| Task requirements |
Pull out every line in the data that has the string "script" in it.
--- start of Data records ---
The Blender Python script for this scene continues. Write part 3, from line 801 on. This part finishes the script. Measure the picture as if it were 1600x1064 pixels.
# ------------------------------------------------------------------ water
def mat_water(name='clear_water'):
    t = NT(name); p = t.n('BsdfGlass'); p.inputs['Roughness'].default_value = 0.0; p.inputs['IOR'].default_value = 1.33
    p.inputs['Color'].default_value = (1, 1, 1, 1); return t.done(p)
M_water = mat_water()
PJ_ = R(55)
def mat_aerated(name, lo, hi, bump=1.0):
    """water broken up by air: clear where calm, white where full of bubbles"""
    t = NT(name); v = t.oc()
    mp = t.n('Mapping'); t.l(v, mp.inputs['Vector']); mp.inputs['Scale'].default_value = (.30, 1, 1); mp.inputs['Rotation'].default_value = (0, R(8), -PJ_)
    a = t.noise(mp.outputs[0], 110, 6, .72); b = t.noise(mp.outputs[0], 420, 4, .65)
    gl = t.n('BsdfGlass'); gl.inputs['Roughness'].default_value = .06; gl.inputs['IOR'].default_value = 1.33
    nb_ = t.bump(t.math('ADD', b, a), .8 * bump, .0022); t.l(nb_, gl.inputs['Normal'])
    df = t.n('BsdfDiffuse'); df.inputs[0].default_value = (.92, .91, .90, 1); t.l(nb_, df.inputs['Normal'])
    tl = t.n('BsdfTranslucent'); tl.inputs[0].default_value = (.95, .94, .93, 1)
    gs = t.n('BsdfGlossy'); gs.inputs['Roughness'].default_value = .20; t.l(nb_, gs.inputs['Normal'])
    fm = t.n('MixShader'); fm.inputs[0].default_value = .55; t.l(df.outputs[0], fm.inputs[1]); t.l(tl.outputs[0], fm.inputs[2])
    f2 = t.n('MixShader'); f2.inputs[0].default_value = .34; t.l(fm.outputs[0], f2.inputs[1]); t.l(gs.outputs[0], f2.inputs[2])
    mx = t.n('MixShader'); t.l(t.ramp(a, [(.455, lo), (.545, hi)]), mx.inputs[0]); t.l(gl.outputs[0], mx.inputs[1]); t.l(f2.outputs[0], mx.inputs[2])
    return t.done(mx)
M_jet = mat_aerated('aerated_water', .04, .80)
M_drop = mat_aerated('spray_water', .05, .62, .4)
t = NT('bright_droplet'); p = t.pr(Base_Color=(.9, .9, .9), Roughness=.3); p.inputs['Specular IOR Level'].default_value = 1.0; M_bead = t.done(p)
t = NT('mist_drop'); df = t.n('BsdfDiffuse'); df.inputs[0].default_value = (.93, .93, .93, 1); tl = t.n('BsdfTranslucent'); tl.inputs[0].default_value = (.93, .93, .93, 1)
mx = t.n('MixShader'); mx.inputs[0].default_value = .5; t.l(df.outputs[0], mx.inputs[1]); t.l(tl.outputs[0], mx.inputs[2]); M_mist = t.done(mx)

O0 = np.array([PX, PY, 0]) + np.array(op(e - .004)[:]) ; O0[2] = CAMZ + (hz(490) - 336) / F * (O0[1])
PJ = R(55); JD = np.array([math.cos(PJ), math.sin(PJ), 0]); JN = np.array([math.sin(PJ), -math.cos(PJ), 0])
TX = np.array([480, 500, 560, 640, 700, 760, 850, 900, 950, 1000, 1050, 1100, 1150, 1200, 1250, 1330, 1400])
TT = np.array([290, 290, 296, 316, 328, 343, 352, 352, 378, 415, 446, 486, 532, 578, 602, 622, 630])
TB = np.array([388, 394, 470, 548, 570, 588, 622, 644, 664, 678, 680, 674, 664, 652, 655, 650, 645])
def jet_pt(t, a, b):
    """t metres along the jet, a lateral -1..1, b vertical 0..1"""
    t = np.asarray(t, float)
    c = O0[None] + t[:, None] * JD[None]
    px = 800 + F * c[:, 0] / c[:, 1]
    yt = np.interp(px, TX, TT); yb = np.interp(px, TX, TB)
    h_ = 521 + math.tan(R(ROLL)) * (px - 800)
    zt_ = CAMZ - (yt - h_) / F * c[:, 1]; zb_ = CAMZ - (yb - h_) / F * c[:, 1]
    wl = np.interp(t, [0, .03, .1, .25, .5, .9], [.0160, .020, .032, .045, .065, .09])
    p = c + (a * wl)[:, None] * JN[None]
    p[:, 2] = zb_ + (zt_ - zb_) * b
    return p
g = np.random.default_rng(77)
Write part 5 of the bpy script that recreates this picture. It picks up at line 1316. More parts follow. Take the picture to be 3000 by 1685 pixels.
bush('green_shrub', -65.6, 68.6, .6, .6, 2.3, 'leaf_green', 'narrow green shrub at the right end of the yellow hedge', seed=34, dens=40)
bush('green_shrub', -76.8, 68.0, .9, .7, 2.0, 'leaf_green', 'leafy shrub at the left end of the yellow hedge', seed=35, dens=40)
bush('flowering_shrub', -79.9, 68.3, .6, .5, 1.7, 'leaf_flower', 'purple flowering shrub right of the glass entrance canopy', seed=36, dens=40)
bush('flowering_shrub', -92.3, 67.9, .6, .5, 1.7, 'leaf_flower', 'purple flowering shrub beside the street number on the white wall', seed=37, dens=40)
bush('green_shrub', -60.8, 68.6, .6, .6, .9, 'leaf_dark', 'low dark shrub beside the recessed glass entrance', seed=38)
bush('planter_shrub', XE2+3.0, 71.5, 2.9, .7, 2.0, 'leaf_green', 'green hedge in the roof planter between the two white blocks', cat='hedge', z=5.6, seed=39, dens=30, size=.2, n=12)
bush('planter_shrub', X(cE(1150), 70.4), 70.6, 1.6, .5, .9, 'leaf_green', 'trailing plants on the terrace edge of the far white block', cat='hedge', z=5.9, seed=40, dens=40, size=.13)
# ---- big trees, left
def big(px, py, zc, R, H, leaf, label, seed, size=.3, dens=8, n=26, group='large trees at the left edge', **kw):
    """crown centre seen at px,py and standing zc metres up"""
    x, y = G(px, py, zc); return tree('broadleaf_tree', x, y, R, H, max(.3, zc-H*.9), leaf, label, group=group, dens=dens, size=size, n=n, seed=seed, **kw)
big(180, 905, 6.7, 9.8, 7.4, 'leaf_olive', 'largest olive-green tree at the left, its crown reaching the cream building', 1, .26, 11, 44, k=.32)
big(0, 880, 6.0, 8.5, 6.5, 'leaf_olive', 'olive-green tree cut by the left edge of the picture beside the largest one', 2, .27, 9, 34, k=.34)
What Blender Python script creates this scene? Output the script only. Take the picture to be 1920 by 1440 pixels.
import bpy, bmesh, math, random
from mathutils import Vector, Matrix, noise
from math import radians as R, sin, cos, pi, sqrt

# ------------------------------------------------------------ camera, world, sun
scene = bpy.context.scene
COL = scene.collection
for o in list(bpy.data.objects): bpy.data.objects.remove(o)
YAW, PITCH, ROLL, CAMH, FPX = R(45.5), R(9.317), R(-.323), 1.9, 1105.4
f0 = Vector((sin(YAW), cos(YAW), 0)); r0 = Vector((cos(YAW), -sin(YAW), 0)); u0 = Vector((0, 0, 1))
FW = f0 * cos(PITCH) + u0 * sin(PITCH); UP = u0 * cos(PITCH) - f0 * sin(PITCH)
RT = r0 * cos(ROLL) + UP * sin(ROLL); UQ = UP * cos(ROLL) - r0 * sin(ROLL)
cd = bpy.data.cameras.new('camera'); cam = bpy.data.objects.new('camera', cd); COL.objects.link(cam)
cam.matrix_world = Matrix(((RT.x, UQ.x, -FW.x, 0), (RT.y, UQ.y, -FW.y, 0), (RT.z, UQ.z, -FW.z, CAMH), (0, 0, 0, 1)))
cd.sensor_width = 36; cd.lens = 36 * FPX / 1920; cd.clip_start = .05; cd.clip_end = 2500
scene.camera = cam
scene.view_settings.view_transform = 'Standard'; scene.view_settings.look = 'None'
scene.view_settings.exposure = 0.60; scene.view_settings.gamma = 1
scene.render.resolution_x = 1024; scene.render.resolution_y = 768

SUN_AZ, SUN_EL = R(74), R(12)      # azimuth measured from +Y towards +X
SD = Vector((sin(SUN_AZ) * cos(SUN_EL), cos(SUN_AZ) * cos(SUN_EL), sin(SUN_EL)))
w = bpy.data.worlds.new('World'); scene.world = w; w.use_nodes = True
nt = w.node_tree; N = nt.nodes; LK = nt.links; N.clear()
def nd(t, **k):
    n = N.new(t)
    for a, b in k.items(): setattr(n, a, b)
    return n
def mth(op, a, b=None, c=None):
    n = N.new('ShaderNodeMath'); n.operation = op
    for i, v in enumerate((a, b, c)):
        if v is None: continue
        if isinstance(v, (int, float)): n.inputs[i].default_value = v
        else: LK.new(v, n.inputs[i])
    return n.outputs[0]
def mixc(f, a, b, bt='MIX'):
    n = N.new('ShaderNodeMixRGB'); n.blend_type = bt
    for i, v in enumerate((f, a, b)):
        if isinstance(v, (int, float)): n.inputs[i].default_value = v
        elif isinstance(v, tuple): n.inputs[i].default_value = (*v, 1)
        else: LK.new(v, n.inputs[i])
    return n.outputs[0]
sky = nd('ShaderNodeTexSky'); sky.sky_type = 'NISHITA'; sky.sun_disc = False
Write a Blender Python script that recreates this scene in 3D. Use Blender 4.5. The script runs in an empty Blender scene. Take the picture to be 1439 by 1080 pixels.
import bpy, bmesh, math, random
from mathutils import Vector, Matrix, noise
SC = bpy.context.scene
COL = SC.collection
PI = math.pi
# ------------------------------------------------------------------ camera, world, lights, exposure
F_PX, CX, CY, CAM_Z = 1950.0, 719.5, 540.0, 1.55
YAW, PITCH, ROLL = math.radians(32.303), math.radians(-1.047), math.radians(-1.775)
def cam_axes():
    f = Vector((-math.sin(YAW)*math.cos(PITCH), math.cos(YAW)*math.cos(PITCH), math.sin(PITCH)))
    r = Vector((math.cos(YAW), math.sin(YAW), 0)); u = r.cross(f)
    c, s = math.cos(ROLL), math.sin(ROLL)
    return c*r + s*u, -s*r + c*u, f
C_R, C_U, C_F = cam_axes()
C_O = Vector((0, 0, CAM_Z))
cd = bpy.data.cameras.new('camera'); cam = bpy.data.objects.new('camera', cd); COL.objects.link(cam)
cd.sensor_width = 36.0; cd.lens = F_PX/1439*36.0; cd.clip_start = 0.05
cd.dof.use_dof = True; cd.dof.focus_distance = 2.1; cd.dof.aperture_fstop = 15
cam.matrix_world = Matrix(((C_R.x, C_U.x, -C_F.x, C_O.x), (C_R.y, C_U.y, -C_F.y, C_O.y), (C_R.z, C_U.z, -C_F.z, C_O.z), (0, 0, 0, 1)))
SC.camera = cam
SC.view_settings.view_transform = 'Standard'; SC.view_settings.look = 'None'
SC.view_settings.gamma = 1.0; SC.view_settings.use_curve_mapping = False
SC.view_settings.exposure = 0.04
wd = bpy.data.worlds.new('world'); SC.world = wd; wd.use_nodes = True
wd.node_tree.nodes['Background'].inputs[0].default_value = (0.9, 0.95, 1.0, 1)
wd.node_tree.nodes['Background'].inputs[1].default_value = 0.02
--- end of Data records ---
| Exercise solution |
The Blender Python script for this scene continues. Write part 3, from line 801 on. This part finishes the script. Measure the picture as if it were 1600x1064 pixels.
Write part 5 of the bpy script that recreates this picture. It picks up at line 1316. More parts follow. Take the picture to be 3000 by 1685 pixels.
What Blender Python script creates this scene? Output the script only. Take the picture to be 1920 by 1440 pixels.
Write a Blender Python script that recreates this scene in 3D. Use Blender 4.5. The script runs in an empty Blender scene. Take the picture to be 1439 by 1080 pixels.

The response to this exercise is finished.